Camicie verdi e neoliberismo: due facce della stessa medaglia Graziella Mascia |
Liberazione 5 agosto 1998
Camicie verdi a Jesolo: volontari della Lega - tutti rigorosamente provenienti da fuori - daranno man forte ai vigili urbani, sulla base di un progetto del sindaco leghista per la protezione civile. Guarda caso il coordinatore dell'operazione è anche responsabile federale delle camicie verdi leghiste.
La notizia arriva contemporaneamente a quella che annuncia un Bossi dialogante, che rinuncia al secessionismo e chiude il cosiddetto parlamento della Padania.
Forse il sindaco leghista non è stato avvisato in tempo del cambio di linea, o forse le culture corporative e separatiste della Lega hanno ormai lasciato un segno irreversibile. Qualche anno fa i riti simbolici della Lega, tesi a costruire un'identità leghista, facevano sorridere, poi i successi di Bossi hanno cominciato a preoccupare, e ad ogni sua dichiarazione di rottura istituzionale corrispondeva una tempesta di reprimende da tutte le parti politiche.
E tuttavia fino agli ultimi atti di isolamento politico della Lega, non sono mancati i corteggiamenti, dal polo delle destre e anche dal centrosinistra, per via di quei voti che nei ballottaggi al nord sono determinanti per le sorti di tante amministrazioni, e a livello nazionale potrebbero sconvolgere tutti gli equilibri.
In ogni caso, dopo tante prime pagine, negli ultimi mesi i raduni padani non fanno più notizia e la Lega rimane un problema solo per quei cittadini del nord che sono costretti a subirne le esibizioni territoriali e le iniziative amministrative.
Ma nello schieramento democratico e di sinistra, in particolare tra noi e il centro sinistra, una divergenza nella lettura sul fenomeno leghista è sempre rimasto: alle condanne del centro sinistra circa le dichiarazioni separatiste non ha mai fatto seguito un giudizio rigoroso circa i contenuti neo liberisti della sua linea politica, così come si sono sottovalutati i danni che avrebbe prodotto il diffondersi ripetuto di culture intolleranti, razziste e corporative.
In una società in cui già le politiche economiche del cosiddetto processo di globalizzazione producono disgregazione, i richiami all'egoismo, alle divisioni, al si salvi chi può lasciano un segno profondo.
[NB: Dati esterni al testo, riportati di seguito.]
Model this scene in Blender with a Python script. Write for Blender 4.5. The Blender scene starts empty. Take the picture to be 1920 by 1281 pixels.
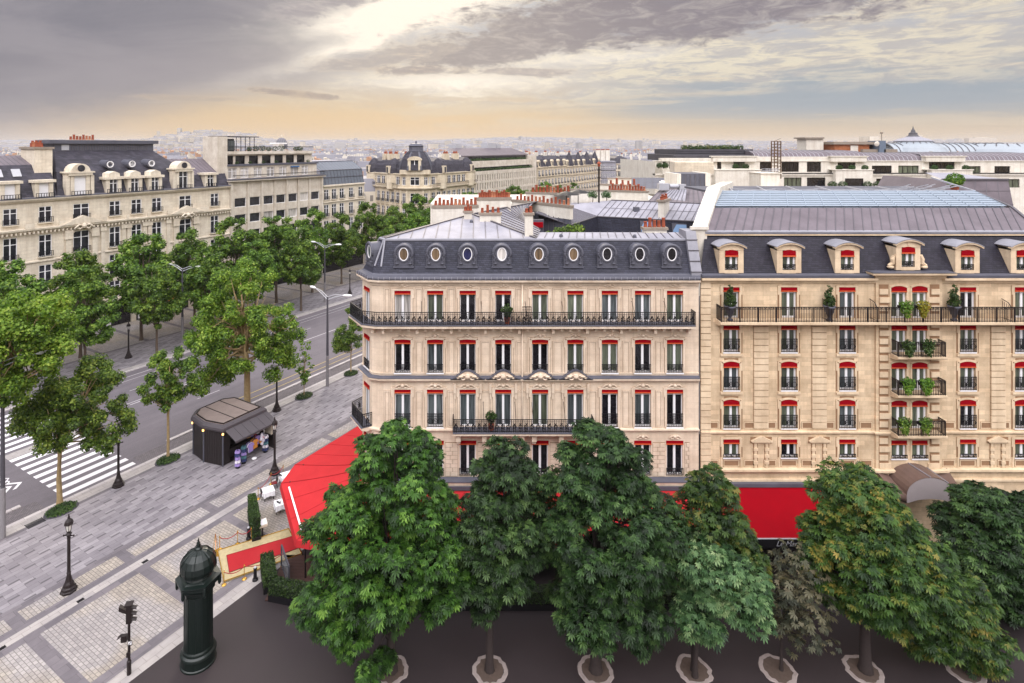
import bpy, bmesh, math, random
import numpy as np
HAZE = True
from mathutils import Vector, Matrix
random.seed(7); np.random.seed(7)
S = bpy.context.scene
COL = S.collection
R = math.radians
F = 1080.0; CX = 895.0; HY = 275.0; HC = 30.0     # focal length (px of the 1920 frame), principal column, horizon row, eye height
DX, DY = 0.524, 0.852                              # direction of the avenue
NX, NY = -0.852, 0.524                             # across the avenue, away from the corner building
AVROT = math.atan2(DY, DX)

def SN(s, n, z=0.0):
    return (s*DX + n*NX, s*DY + n*NY, z)
def G(px, py, z=0.0):
    """world point at height z seen at a position of the photograph"""
    Y = F*(HC - z)/(py - HY)
    return Vector(((px - CX)/F*Y, Y, z))
def atY(px, py, Y):
    return Vector(((px - CX)/F*Y, Y, HC - (py - HY)/F*Y))

# ---------------------------------------------------------------- mesh builder
class MB:
    def __init__(s):
        s.v = []; s.f = []; s.m = []; s.mi = 0
    def mat(s, i): s.mi = i; return s
    def add(s, vs, fs):
        o = len(s.v); s.v.extend([tuple(p) for p in vs])
        for f in fs: s.f.append(tuple(o + i for i in f)); s.m.append(s.mi)
        return s
    def quad(s, a, b, c, d): return s.add([a, b, c, d], [(0, 1, 2, 3)])
    def poly(s, pts): return s.add(pts, [tuple(range(len(pts)))])
    def box(s, x0, x1, y0, y1, z0, z1):
        if x0 > x1: x0, x1 = x1, x0
        if y0 > y1: y0, y1 = y1, y0
        if z0 > z1: z0, z1 = z1, z0
        v = [(x0,y0,z0),(x1,y0,z0),(x1,y1,z0),(x0,y1,z0),(x0,y0,z1),(x1,y0,z1),(x1,y1,z1),(x0,y1,z1)]
        return s.add(v, [(0,3,2,1),(4,5,6,7),(0,1,5,4),(1,2,6,5),(2,3,7,6),(3,0,4,7)])
    def obox(s, c, u, v, w):
        """oriented box, u v w half axes"""
        c, u, v, w = Vector(c), Vector(u), Vector(v), Vector(w)
        p = [c-u-v-w, c+u-v-w, c+u+v-w, c-u+v-w, c-u-v+w, c+u-v+w, c+u+v+w, c-u+v+w]
        return s.add(p, [(0,3,2,1),(4,5,6,7),(0,1,5,4),(1,2,6,5),(2,3,7,6),(3,0,4,7)])
    def bar(s, a, b, t=0.03, t2=None, up=(0,0,1)):
        a, b = Vector(a), Vector(b); d = b - a
        if d.length < 1e-6: return s
        up = Vector(up); side = d.cross(up)
        if side.length < 1e-5: side = d.cross(Vector((0,1,0)))
        side.normalize(); w = side.cross(d).normalized()
        return s.obox((a+b)/2, d/2, side*(t/2), w*((t2 or t)/2))
    def tube(s, a, b, r0, r1=None, n=8, cap=True):
        a, b = Vector(a), Vector(b); r1 = r0 if r1 is None else r1
        d = (b-a).normalized(); u = d.cross(Vector((0,0,1)))
        if u.length < 1e-4: u = Vector((1,0,0))
        u.normalize(); w = d.cross(u); vs = []
        for c, r in ((a, r0), (b, r1)):
            for i in range(n):
                t = 2*math.pi*i/n; vs.append(c + u*(r*math.cos(t)) + w*(r*math.sin(t)))
        fs = [(i, (i+1) % n, n+(i+1) % n, n+i) for i in range(n)]
        if cap: fs += [tuple(range(n-1, -1, -1)), tuple(range(n, 2*n))]
        return s.add(vs, fs)
    def path(s, pts, r, n=6):
        pts = [Vector(p) for p in pts]; rs = r if isinstance(r, (list, tuple)) else [r]*len(pts)
        vs = []; k = len(pts)
        for i, p in enumerate(pts):
            d = (pts[min(i+1, k-1)] - pts[max(i-1, 0)]).normalized()
            u = d.cross(Vector((0.13, 0.2, 1)));  u.normalize(); w = d.cross(u)
            for j in range(n):
                t = 2*math.pi*j/n; vs.append(p + u*(rs[i]*math.cos(t)) + w*(rs[i]*math.sin(t)))
        fs = []
        for i in range(k-1):
            for j in range(n): fs.append((i*n+j, i*n+(j+1) % n, (i+1)*n+(j+1) % n, (i+1)*n+j))
        fs += [tuple(range(n-1, -1, -1)), tuple(range((k-1)*n, k*n))]
        return s.add(vs, fs)
    def lathe(s, prof, c=(0,0,0), n=16, rot=0.0, arc=None):
        cx, cy, cz = c; k = len(prof); vs = []
        for r, z in prof:
            for i in range(n):
                t = rot + 2*math.pi*i/n; vs.append((cx + r*math.cos(t), cy + r*math.sin(t), cz + z))
        fs = []
        for i in range(k-1):
            for j in range(n): fs.append((i*n+j, i*n+(j+1) % n, (i+1)*n+(j+1) % n, (i+1)*n+j))
        if prof[0][0] > 1e-4: fs.append(tuple(range(n-1, -1, -1)))
        if prof[-1][0] > 1e-4: fs.append(tuple(range((k-1)*n, k*n)))
        return s.add(vs, fs)
    def ext(s, pts, d):
        """closed 3-D polygon extruded along the vector d"""
        pts = [Vector(p) for p in pts]; d = Vector(d); n = len(pts)
        fs = [tuple(range(n-1, -1, -1)), tuple(range(n, 2*n))] + [(i, (i+1) % n, n+(i+1) % n, n+i) for i in range(n)]
        return s.add(pts + [p+d for p in pts], fs)
    def prism(s, poly, z0, z1):
        return s.ext([(x, y, z0) for x, y in poly], (0, 0, z1-z0))
    def sweep(s, plan, prof, closed=False, caps=True, ring=False):
        """profile of (outward offset, z) carried round a plan polyline with mitred corners; outward is to the right of travel"""
        n = len(plan); nor = []
        segs = []
        for i in range(n if closed else n-1):
            a, b = plan[i], plan[(i+1) % n]; dx, dy = b[0]-a[0], b[1]-a[1]; l = math.hypot(dx, dy)
            segs.append((dy/l, -dx/l))
        for i in range(n):
            if closed: p, q = segs[i-1], segs[i % len(segs)]
            else: p, q = segs[max(i-1, 0)], segs[min(i, n-2)]
            mx, my = p[0]+q[0], p[1]+q[1]; l = mx*mx+my*my
            k = 2.0/l if l > 0.2 else 3.0
            nor.append((mx*k, my*k))
        m = len(prof); vs = []
        for i in range(n):
            for o, z in prof: vs.append((plan[i][0]+nor[i][0]*o, plan[i][1]+nor[i][1]*o, z))
        fs = []
        for i in range(n if closed else n-1):
            a, b = i*m, ((i+1) % n)*m
            for j in range(m if ring else m-1):
                jj = (j+1) % m; fs.append((a+j, b+j, b+jj, a+jj))
        if ring and caps and not closed: fs += [tuple(range(m)), tuple((n-1)*m+j for j in range(m-1, -1, -1))]
        return s.add(vs, fs)
    def off(s, i0, d):
        for i in range(i0, len(s.v)):
            p = s.v[i]; s.v[i] = (p[0]+d[0], p[1]+d[1], p[2]+d[2])
        return s
    def xf(s, i0, M):
        for i in range(i0, len(s.v)): s.v[i] = tuple(M @ Vector(s.v[i]))
        return s
    def mesh(s, name, mats, smooth=False):
        me = bpy.data.meshes.new(name); me.from_pydata(s.v, [], s.f)
        mats = mats if isinstance(mats, (list, tuple)) else [mats]
        for m in mats: me.materials.append(m)
        if len(mats) > 1: me.polygons.foreach_set('material_index', s.m)
        if smooth: me.polygons.foreach_set('use_smooth', [True]*len(me.polygons))
        me.update(); fix_normals(me); return me

def fix_normals(me):
    if len(me.polygons) > 60000: return
    bm = bmesh.new(); bm.from_mesh(me); bmesh.ops.recalc_face_normals(bm, faces=bm.faces[:]); bm.to_mesh(me); bm.free()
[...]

Se si aggiungono la disaffezione alla politica e la perdita progressiva di credibilità delle istituzioni, in tanta parte del paese, il bilancio deve preoccupare.
Oggi la Lega è in difficoltà: cancella l'annuale appuntamento di settembre, risponde alle sirene cossighiane. Ma non basta per cantare vittoria.
Le camicie verdi di Jesolo fanno seguito a tante altre nel bergamasco e corrispondono ad un'idea di divisione culturale e sociale, nonché di una prevaricazione istituzionale.
E soprattutto rimane inalterata la strategia neo-liberista che chiede flessibilità, cancellazione di diritti, abolizione dei contratti nazionali di lavoro e statuto dei lavoratori. Preoccupa quindi che qualche esponente del centro sinistra si mostri ora entusiasta della nuova disponibilità di Bossi a dialogare. Il terreno democratico è certamente discriminante per qualsiasi rapporto politico, ma i contenuti della politica fanno la differenza. Se si vuole sottrarre alla lega l'humus che le ha consentito negli anni di attrarre voti popolari, è necessario rendere credibile un progetto alternativo, che affronti i nodi strutturali dell'economia e dello sviluppo, dando risposte a quel senso di precarietà e di incertezza che i processi internazionali tendono ad esasperare.
La svolta nelle politiche economico sociali sono una necessità per le popolazioni del nord come per quelle del sud. Al sud c'è il dramma della povertà e della disoccupazione al 30%, al nord c'è un lavoro precario, che viene conteso in una competizione che rincorre i salari più bassi, e che sacrifica diritti, sicurezze, affetti, socialità e prospettive per il futuro.
La svolta passa quindi attraverso scelte economiche strategiche, nei contenuti e negli strumenti di una politica industriale degna di questo nome, in una programmazione dell'economia che valorizzi e investa sul nostro patrimonio tecnologico e di ricerca e sulle risorse ambientali del territorio.
Ai contenuti devono corrispondere inoltre valori di civiltà nelle relazioni sociali. Anche questi fanno la discriminante tra destra e sinistra.
Le camicie verdi sono solo un piccolo elemento simbolico, in un confine di demarcazione più grande, che le forze di sinistra e di progresso devono rivendicare per segnare la propria alternatività.